I’d almost presume to say that if we do not grieve at a loved one’s leave-taking, we have not loved.

So, am I some kind of expert on love, to be throwing epigrams and lists of words around this morning? No, I’m just another pilgrim, one who has at times loved less than wisely and now – I believe – has learned to love well. These words are a description of my life, not a prescription for others. The only advice I would have for others on this day when we celebrate love is something someone told me long ago: Embrace love, wherever you find it.

Beyond that, all we need is a song.

One song would do, but I’ll offer a few more than that today. I thought I would dig into a number of Billboard Hot 100 charts for various February 14ths and find records in the lower reaches of those charts with “love” in their titles. We’ll start our digging in 1976 and go back a few years at a time.

The sound of “Love Fire” by Jigsaw – sitting at No. 79 on February 14, 1976 – was familiar to anyone who had heard the band’s No. 2 hit, “Sky High,” the autumn before. This time, however, the band was singing this time about love that was soaring rather than having been blown apart. Still, the twanging and booming introduction didn’t spark another Top Ten hit: “Love Fire” peaked at No. 30.

The Whispers were a Los Angeles soul group that notched twenty-one records in or near the Hot 100 between 1970 and 1990; a few of those made the Top 40, and one – 1987’s “Rock Steady – went to No. 7. (During the same general time period, the Whispers had fifteen records reach the R&B Top Ten, with “Rock Steady” and 1980’s “And The Beat Goes On” both reaching No. 1.) On Valentine’s Day of 1973, “Somebody Loves You” was at No. 94. It would go no higher.

In late 1969, Peggy Lee had reached No. 11 with the idiosyncratic “Is That All There Is,” a single pulled from the well-regarded (at least by All-Music Guide) album of the same name. By the time Valentine’s Day rolled around in 1970, Lee’s version of Randy Newman’s equally idiosyncratic “Love Story” was sitting at No. 105 in the bubbling under section of the Hot 100 chart. It went no higher and has the distinction of being the thirteenth and last of Lee’s singles to be listed in or near the Billboard Hot 100.

The Woolies were a garage rock band from East Lansing, Michigan, and as Valentine’s Day dawned in 1967, their cover of Bo Diddley’s “Who Do You Love” was parked at No. 113 in the Hot 100’s Bubbling Under section. Originally released on the Spirit label in 1966, the energetic workout was released on Dunhill in early 1967. The record – the only Hot 100 hit for the Woolies – eventually peaked at No. 95.

Little Johnny Taylor showed up here the other week when I dug into a chart from February 1972, and it’s never too soon for more.
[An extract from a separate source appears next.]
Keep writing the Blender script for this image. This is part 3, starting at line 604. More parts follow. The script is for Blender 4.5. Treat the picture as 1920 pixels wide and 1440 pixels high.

In mid-February 1964, Taylor’s “Since I Found A New Love” was sitting at No. 109. It would peak at No. 78. (The video shows the flip side of the Galaxy single and uses what seems to be the longer LP version of the track rather than the single, but so it goes.)

Ernestine Anderson was a jazz singer from Houston, and – like the Woolies – she shows up in the pages of Joel Whitburn’s Top Pop Singles just once: As Valentine’s Day 1961 came by, her very nice cover version of “A Lover’s Question” was bubbling under at No. 103. Clyde McPhatter’s original recording of the tune had gone to No. 6 in 1959, and Anderson’s fell far short of that, peaking a little later in 1961 at No. 98.